November 3, 2010

The Law of the Learner

"94 degrees in the shade" by Sir Lawrence Alma Tadema

The Learner must attend with interest to the fact or the truth to be learned.

This second Law of teaching, from the Seven Laws of Teaching , I find an interesting one because it seems to have nothing really to do with me, the teacher. I have often thought that I have little control or influence over the attention of my kids other than providing materials I know they would like. However, as I read through this list of violations to the law I began to gain some hope that I do have some things I can do and that will in the end strengthen the attention of my inquisitive student.

Violations (paraphrased from Pg 64-65):

1. Lessons are begun before the attention of the class is gained, and continued after the attention has ceased to be given. You can not pour water into a jug while the stopper is still in place.

2. Students are urged to listen and learn after their limited power of attention is exhausted and when weariness has sealed their minds against any further impressions.

3. Little or no effort is made to discover the tastes of the student or to create a real interest in the subject studied.

4. Not a few teachers kill the power of attention in their students by droning on and on without a single fresh inquiry or startling and interesting statement.

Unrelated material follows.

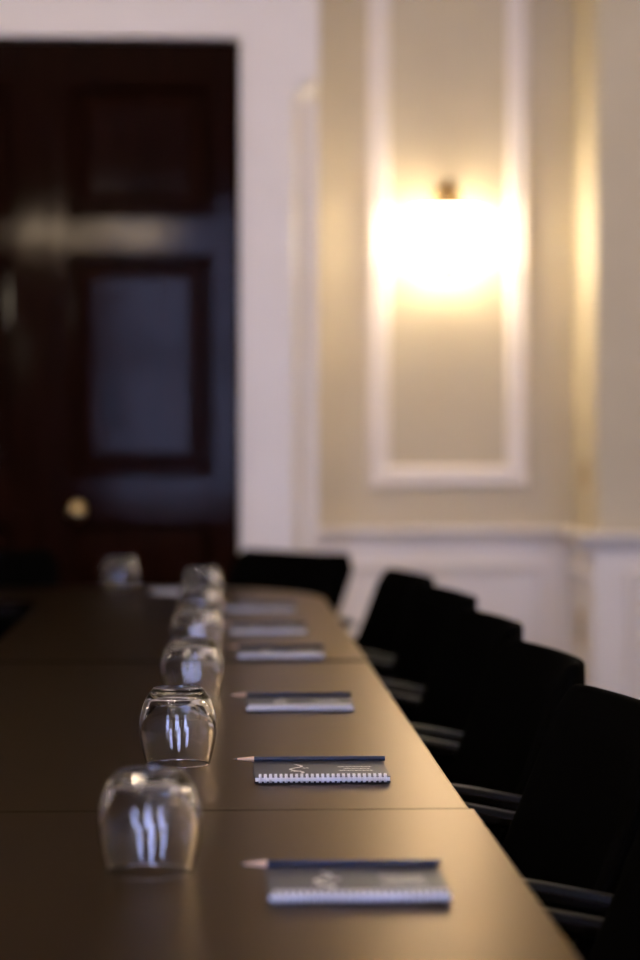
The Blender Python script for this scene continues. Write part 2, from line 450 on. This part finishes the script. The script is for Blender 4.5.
# ------------------------------------------------------------------ tumblers, standing upside down
def make_tumbler():
    outer = [(0.0368, 0), (.0382, .004), (.0414, .0165), (.0440, .0300), (.0447, .0400), (.0438, .0530), (.0411, .0655), (.0365, .0765), (.0315, .0835), (.0290, .0866), (.0270, .0876), (.020, .0873), (0, .0866)]
    inner = [(0, .0806), (.020, .0804), (.0258, .0792), (.0328, .0736), (.0376, .0640), (.0408, .0525), (.0420, .0400), (.0415, .0300), (.0391, .0165), (.0361, .004), (.0350, 0), (.0358, -.0003)]
    # smooth the profile with a Catmull-Rom pass
    def cr(P, n=3):
        out = []
        for i in range(len(P) - 1):
            p0 = P[max(i - 1, 0)]; p1 = P[i]; p2 = P[i + 1]; p3 = P[min(i + 2, len(P) - 1)]
            for k in range(n):
                t = k / n
                f = lambda a, b, c, d: .5 * ((2 * b) + (c - a) * t + (2 * a - 5 * b + 4 * c - d) * t * t + (3 * b - a - 3 * c + d) * t ** 3)
                out.append((max(0, f(p0[0], p1[0], p2[0], p3[0])), f(p0[1], p1[1], p2[1], p3[1])))
        out.append(P[-1]); return out
    prof = cr(outer) + cr(inner)[0:]
    b = bmesh.new(); lathe(b, prof, 72, closed=True)
    bmesh.ops.remove_doubles(b, verts=b.verts, dist=1e-6)
    return obj('tumbler', b, M['glass'], None, smooth=True)
GL = [(-.0565, 1.955, 'clear upturned tumbler in front of the first joint, beside the largest-looking notepad'),
      (-.043, 2.612, 'clear upturned tumbler in sharp focus, second in the line of glasses'),
      (-.033, 3.26, 'clear upturned tumbler partly hidden by the sharply focused glass, third in the line'),
      (-.031, 3.90, 'clear upturned tumbler by the joint in the table, fourth in the line of glasses'),
      (-.030, 4.47, 'clear upturned tumbler in the blurred cluster, fifth in the line of glasses'),
      (-.029, 5.08, 'clear upturned tumbler at the end of the line of glasses, topmost in the blurred cluster'),
      (-.232, 5.52, 'clear upturned tumbler standing alone in front of the dark doors')]
g0 = make_tumbler()
for i, (x, y, lab) in enumerate(GL):
    o = g0 if i == 0 else g0.copy()
    if i: C.objects.link(o)
    o.location = (x, y, TZ + .0006 + (UP if y > 3.82 else 0)); o.rotation_euler = (0, 0, .4 * i)
    tag(o, lab, 'glass', 'upturned tumblers on the table')

# ------------------------------------------------------------------ notepads and pencils
PW, PD = .148, .122
def make_pad():
    r = empty('notepad')
    obj('back_cover', bx(-PW / 2, PW / 2, 0, PD, .0004, .0026), M['backcover'], r, bevel=.0004)
    obj('page_block', bx(-PW / 2 + .0008, PW / 2 - .0008, .0006, PD - .001, .0026, .0068), M['paper'], r)
    fc = obj('front_cover', bx(-PW / 2, PW / 2, 0, PD, .0068, .0075), M['cover'], r, bevel=.0003)
    # pale printed marks: an upright squiggle and a short line of scribbles
    b = bmesh.new(); z = .00755
    def stroke(pts, w):
        pts = [Vector((x, y, z)) for x, y in pts]
        tube(b, pts, 0, prof=[(-w, -.00003), (w, -.00003), (w, .00003), (-w, .00003)])
    ox = -.026
    sq = [(ox + .004 * math.sin(k * .55) + .0035 * math.cos(k * .37), .026 + .0036 * k) for k in range(20)]
    stroke(sq, .0017)
    stroke([(ox - .007 + .0016 * k, .042 + .004 * math.sin(k * 1.4)) for k in range(9)], .0013)
    stroke([(ox + .006 + .0014 * k, .066 + .003 * math.sin(k * 2.0)) for k in range(6)], .0012)
    obj('printed_emblem', b, M['ink'], fc)
    b = bmesh.new()
    for row, x0, n in ((.046, .020, 28), (.060, .026, 22), (.074, .020, 28)):
        stroke([(x0 + .0014 * k, row + .0022 * math.sin(k * 2.1) + .0008 * math.sin(k * 5.3)) for k in range(n)], .0010)
    obj('printed_line', b, M['ink'], fc)
    # twin-loop wire binding along the near long edge
    b = bmesh.new(); npitch = 25
    for k in range(npitch):
        for d in (-.0008, .0008):
            x = -PW / 2 + .006 + (PW - .012) * k / (npitch - 1) + d
            pts = [(x, .0014 + .0040 * math.cos(a), .0057 + .0044 * math.sin(a)) for a in [2 * PI * q / 18 for q in range(18)]]
            tube(b, pts, .0008, 6, closed=True)
    obj('wire_binding', b, M['wire'], r, smooth=True)
    return r
PADS = [(.1165, 1.814, 0, 'blue wire-bound notepad beside the front-most glass, largest looking of the row'),
        (.1165, 2.453, .0, 'blue wire-bound notepad in sharp focus just behind the first table joint'),
        (.1165, 3.108, .005, 'blue wire-bound notepad, third of the row, in front of the second joint'),
        (.112, 3.838, -.004, 'blue wire-bound notepad lying just behind the second table joint'),
        (.102, 4.330, .01, 'blurred wire-bound notepad, second one behind the second table joint'),
        (.098, 4.900, -.01, 'blurred wire-bound notepad by the rounded table corner in front of the black end chair'),
        (-.082, 5.475, .02, 'blurred wire-bound notepad behind the cluster of glasses at the table end')]
pad0 = make_pad()
for i, (x, y, rz, lab) in enumerate(PADS):
    o = pad0 if i == 0 else copy_tree(pad0)
    o.location = (x, y, TZ + (UP if y > 3.82 else 0)); o.rotation_euler = (0, 0, rz)
    tag(o, lab, 'notepad', 'wire-bound notepads on the table')

def make_pencil():
    r = empty('pencil'); L, q = .173, .0032
    b = bmesh.new(); lathe(b, [(0, 0), (q, 0), (q, L - .024)], 6, axis='x')
    for f in list(b.faces): pass
    o = obj('shaft', b, M['pencil'], r, bevel=.0004); 
    b = bmesh.new(); lathe(b, [(q * .97, 0), (.0011, .0190), (0, .0190)], 18, axis='x'); o = obj('sharpened_wood', b, M['wood'], r, loc=(L - .024, 0, 0))
    b = bmesh.new(); lathe(b, [(.0011, 0), (.0003, .0046), (0, .005)], 12, axis='x'); o = obj('lead', b, M['lead'], r, loc=(L - .005, 0, 0))
    return r
p0 = make_pencil(); hz = .0038 * math.cos(PI / 6)
PL = ['front-most navy pencil, behind the largest looking notepad', 'navy pencil in sharp focus along the far edge of the sharp notepad',
      'navy pencil behind the third notepad of the row', 'navy pencil behind the notepad just behind the second joint',
      'blurred navy pencil behind the second notepad past the second joint', 'blurred navy pencil behind the notepad by the rounded table corner']
for i, lab in enumerate(PL):
    x, y, rz, _ = PADS[i]
    o = p0 if i == 0 else copy_tree(p0)
    a = PI + rz + random.uniform(-.006, .006)
    o.location = (x + .0765, y + PD - .0036, TZ + .0075 + .0031 + (UP if y > 3.8 else 0))
    o.rotation_euler = (0, 0, a)
    tag(o, lab, 'pencil', 'navy pencils behind the notepads')

# ------------------------------------------------------------------ chairs
def make_chair():
    r = empty('conference_chair')
    # backrest: curved, reclined upholstered shell
    W = .225; n, m = 17, 12; T = .034
    b = bmesh.new(); grid = {}
    def pt(u, v, side):
        # u in -1..1 across, v 0..1 up
        zt = .815 + .008 * u * u - .046 * max(0, abs(u) - .86) ** 2 / .0196
        z = .47 + (zt - .47) * v
        w = W * (.92 + .08 * v)
        x = w * u
        y = .185 + .085 * v - (.055 + .05 * (1 - v)) * abs(u) ** 2.2 + side
        return Vector((x, y, z))
    for s in (0, 1):
        for i in range(n):
            for j in range(m):
                u = -1 + 2 * i / (n - 1); v = j / (m - 1)
                edge = max(abs(u), abs(2 * v - 1)); th = T * (1 - .55 * max(0, (edge - .85) / .15) ** 2)
                grid[s, i, j] = b.verts.new(pt(u, v, th / 2 * (1 if s else -1)))
    for i in range(n - 1):
        for j in range(m - 1):
            b.faces.new((grid[0, i, j], grid[0, i + 1, j], grid[0, i + 1, j + 1], grid[0, i, j + 1]))
            b.faces.new((grid[1, i, j], grid[1, i, j + 1], grid[1, i + 1, j + 1], grid[1, i + 1, j]))
    for i in range(n - 1):
        b.faces.new((grid[0, i, 0], grid[1, i, 0], grid[1, i + 1, 0], grid[0, i + 1, 0]))
        b.faces.new((grid[0, i, m - 1], grid[0, i + 1, m - 1], grid[1, i + 1, m - 1], grid[1, i, m - 1]))
    for j in range(m - 1):
        b.faces.new((grid[0, 0, j], grid[0, 0, j + 1], grid[1, 0, j + 1], grid[1, 0, j]))
        b.faces.new((grid[0, n - 1, j], grid[1, n - 1, j], grid[1, n - 1, j + 1], grid[0, n - 1, j + 1]))
    o = obj('backrest', b, M['fabric'], r, smooth=True, bevel=.008, seg=3)
    # seat cushion
    b = bmesh.new(); rows = []
    pr = [(0, .0), (.9, .0), (1, .12), (1, .75), (.95, .93), (.85, 1.0), (0, 1.03)]
    n = 40
    for q, h in pr:
        ring = []
        if q == 0: ring = [b.verts.new((0, -.02, .405 + .065 * h))]
        else:
            for k in range(n):
                a = 2 * PI * k / n; ca, sa = math.cos(a), math.sin(a)
                sx_ = abs(ca) ** .35 * (1 if ca >= 0 else -1); sy_ = abs(sa) ** .35 * (1 if sa >= 0 else -1)
                ring.append(b.verts.new((.235 * q * sx_ , -.02 + .215 * q * sy_, .405 + .065 * h)))
        rows.append(ring)
    for A, B in zip(rows, rows[1:]):
        for k in range(n):
            k2 = (k + 1) % n
            if len(A) == 1: b.faces.new((A[0], B[k2], B[k]))
            elif len(B) == 1: b.faces.new((A[k], A[k2], B[0]))
            else: b.faces.new((A[k], A[k2], B[k2], B[k]))
    obj('seat', b, M['fabric'], r, smooth=True)
    # steel cantilever frame
    XA = .262
    b = bmesh.new()
    pts = fillet([(-XA, .17, .645), (-XA, -.22, .672), (-XA, -.25, .40), (-XA, -.27, .012), (-XA, .20, .012), (XA, .20, .012), (XA, -.27, .012), (XA, -.25, .40), (XA, -.22, .672), (XA, .17, .645)], .06, 8)
    tube(b, pts, .010, 10)
    obj('frame', b, M['fabric'], r, smooth=True)
    b = bmesh.new()
    for s in (-1, 1): tube(b, fillet([(s * .19, .02, .40), (s * .19, .20, .405), (s * .19, .215, .50)], .06, 6), .011, 8)
    tube(b, [(-XA, -.245, .398), (XA, -.245, .398)], .010, 8)
    obj('seat_bracket', b, M['fabric'], r, smooth=True)
    for s in (-1, 1):
        # flat polished arm with a black pad let into the middle of its top
        path = fillet([(s * XA, -.20, .676), (s * XA, .03, .672), (s * XA, .175, .642)], .10, 10)
        w, h = .019, .005
        a = obj('armrest', tube(bmesh.new(), path, 0, prof=[(-w, -h), (w, -h), (w, h), (-w, h)]), M['chrome'], r, bevel=.002)
        path2 = [p + Vector((0, 0, .006)) for p in path]
        w2, h2 = .012, .006
        a2 = obj('arm_pad', tube(bmesh.new(), path2, 0, prof=[(-w2, -h2), (w2, -h2), (w2, h2), (-w2, h2)]), M['leather'], a, bevel=.003)
    return r
CH = [(4.97, .13, -.025, 'black armchair of the side row next to the rounded table corner, whole back edge showing'),
      (4.36, .08, .0, 'black armchair of the side row, second from the rounded table corner'),
      (3.72, .08, .0, 'black armchair of the side row, third from the rounded table corner'),
      (3.11, .08, .0, 'black armchair of the side row, fourth from the rounded table corner'),
      (2.49, .08, .0, 'black armchair of the side row, fifth from the rounded table corner, cut by the frame'),
      (1.87, .08, .0, 'black armchair of the side row beside the front-most notepad, only its arm in view')]
c0 = make_chair()
for i, (y, rz, dx, lab) in enumerate(CH):
    o = c0 if i == 0 else copy_tree(c0)
    o.location = (.222 + dx, y, 0); o.rotation_euler = (0, 0, -PI / 2 + rz)
    tag(o, lab, 'chair', 'black armchairs around the table')
for x, y, rz, lab in ((.042, 5.86, -.84, 'black armchair at the table end in front of the white door casing'),
                      (-.63, 5.86, .05, 'black armchair at the table end in front of the dark doors')):
    o = copy_tree(c0); o.location = (x, y, 0); o.rotation_euler = (0, 0, rz)
    tag(o, lab, 'chair', 'black armchairs around the table')

# ------------------------------------------------------------------ switch and socket on the return wall
YM = 7.37
sw = tag(empty('light_switch', (AX1, YM, 1.0)), 'small brass light switch on the bright return wall above the chair rail', 'switch')
obj('plate', bx(-.006, 0, -.043, .043, -.043, .043), M['brass'], sw, bevel=.002)
obj('toggle', bx(-.016, -.005, -.006, .006, -.004, .010), M['brass'], sw, bevel=.002)
so = tag(empty('wall_socket', (AX1 - .012, YM, .50)), 'dull wall socket low on the white return wall below the chair rail', 'socket')
obj('plate', bx(-.008, 0, -.043, .043, -.06, .06), M['brass'], so, bevel=.002)
obj('socket_insert', bx(-.011, -.007, -.022, .022, -.022, .022), M['plastic'], so, bevel=.002)

# ------------------------------------------------------------------ daylight, camera, view
w = bpy.data.worlds.new('World'); SC.world = w; w.use_nodes = True
bg = w.node_tree.nodes['Background']
bg.inputs['Color'].default_value = (.48, .55, 1.0, 1); bg.inputs['Strength'].default_value = WIN_L
for a, c in WIN:
    l = bpy.data.lights.new('window_portal', 'AREA'); l.shape = 'RECTANGLE'; l.size = c - a; l.size_y = WZ1 - WZ0
    l.cycles.is_portal = True
    o = bpy.data.objects.new('window_portal', l); C.objects.link(o)
    o.location = ((a + c) / 2, YB - .15, (WZ0 + WZ1) / 2); o.rotation_euler = (PI / 2, 0, PI)
    o.rotation_euler = Vector((0, 1, 0)).to_track_quat('-Z', 'Z').to_euler()

cam = bpy.data.cameras.new('camera'); co = bpy.data.objects.new('camera', cam); C.objects.link(co)
cam.sensor_fit = 'VERTICAL'; cam.sensor_height = 36.0; cam.lens = 85.0
co.location = (0, 0, TZ + .372)
pitch = math.atan(39 / 2267); yaw = math.radians(2.65)
co.rotation_euler = (PI / 2 - pitch, 0, -yaw)
cam.clip_start = .05
cam.dof.use_dof = True; cam.dof.focus_distance = 2.52; cam.dof.aperture_fstop = 2.9; cam.dof.aperture_blades = 0
SC.camera = co
SC.view_settings.view_transform = 'Standard'; SC.view_settings.look = 'None'
SC.view_settings.exposure = 0.0; SC.view_settings.gamma = 1.0; SC.view_settings.use_curve_mapping = False
cy = SC.cycles
cy.max_bounces = 14; cy.diffuse_bounces = 5; cy.glossy_bounces = 6; cy.transmission_bounces = 14
cy.use_denoising = True; cy.caustics_reflective = False; cy.caustics_refractive = True; cy.blur_glossy = 0.3
cy.sample_clamp_indirect = 20.0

If the student is not paying attention it is impossible for him to learn. I must know his interests and link new information to things he already is familiar with and likes. I must know his ability and not tax or stress the limit of his attention. For younger kids that is short lessons of 15-20 minutes. As their capacity increases I should lengthen it with interesting questions and startling new ways of looking at things. Fun to know there is so much I can do that only takes observing my boys and having keen interest myself in the subject enough to inspire them.

Attention is:
“A man who standing idle, vacant stare, gazing at nothing, is suddenly aroused by some sight or sound. At once a light comes into the eye, the look becomes alert, and the mind is put into conscious action…..This aroused activity of the mind-this awakened attitude of mental power, poised and eager for its work-we call ATTENTION.” Pg 48-49

There are two kinds of attention that when seen side by side really helps to see what not to do to gain the attention of my boys. One kind of attention is compelled attention the other is attracted attention.

“Compelled attention is short lived and easily exhausted. Its very painfulness wearies the posers of body and mind. If urged too far, its tension breaks, and the child yawns and even sleeps with exhaustion, or cries with pain and anger.” Pg 49

“Attracted attention on the other hand is full of power and endurance. Its felt interest calls dormant energies into play, and the pleasure given by its efforts seems to refresh rather than weary the mind.” Pg 50

“The boy forced to study what he does not like feels thoroughly tired in half an hour. Give him now a story which he enjoys, and he will read without a sign of weariness for two or three hours longer, till the tired body rebels, and will not sit any longer.” Pg 50

So the question in my mind is…..How do I attract the attention of my boys instead of compelling them to pay attention, so that this kind of healthy rigor of interest and refreshment is part of our lessons day by day?

Ideas (paraphrased from pg 62-63)

1. Never begin without it (attention) and pause when it is lost…regain it again or stop the lesson.

2. Never go past the attention span of your student. Stop when you see signs of weariness.

3. Make sure the lesson is within the attention span of your student. 15-20 minutes for younger students.

4. Vary the method, the place, the approach, the whatever to give new life to the lesson.

5. Fit the lesson to the age and the interests of the student.

6. Keep distractions away. (could mean sugar or competing stimuli like T.V. or videos which impede the minds’ activities)

7. Be ready with fresh questions to stir the minds of your students.

8. Present the lesson with as many of the senses involved as possible.

9. You be the most interested person in the lesson. If you are bored with it they will be too!

10. Use your voice hands and eyes to engage your students in the lesson. Maybe a puppet or have a  guest speaker in to liven things up.

This is ideal; to have naturally interested students, however there will be times because our students are undisciplined and have a natural inclination towards the easy road. Mr. Gregory addresses this issue here:

“At times at the outset of a lesson or of a subject, there may seem a need of securing the attention of the class or of some members of it by a gentle compulsion, an appeal to the sense of duty, or by other like means; but the effort in such case should be made to transform this compelled attention into that which is fuller of spontaneity and power. We may be obliged to lift a sleepy child to his feet by main strength, but unless we can awaken him soon to walk by himself, his progress will be slow and small.” Pg 50.

With this I leave you with a few quotes and the reminder to relax and enjoy being with your kids. We will be the best teachers when we know them and have spent time with them. They will pay attention more to someone who they know knows them well and has genuine interest in them.

“The difference between me and ordinary men lies in my ability to maintain my attention-to keep on plodding.” Archimedes

“It is folly to attempt to gain attention to a lesson in which the pupil can not be led to feel any genuine interest.” Pg 59

All quotes are from The Seven Laws of Teaching.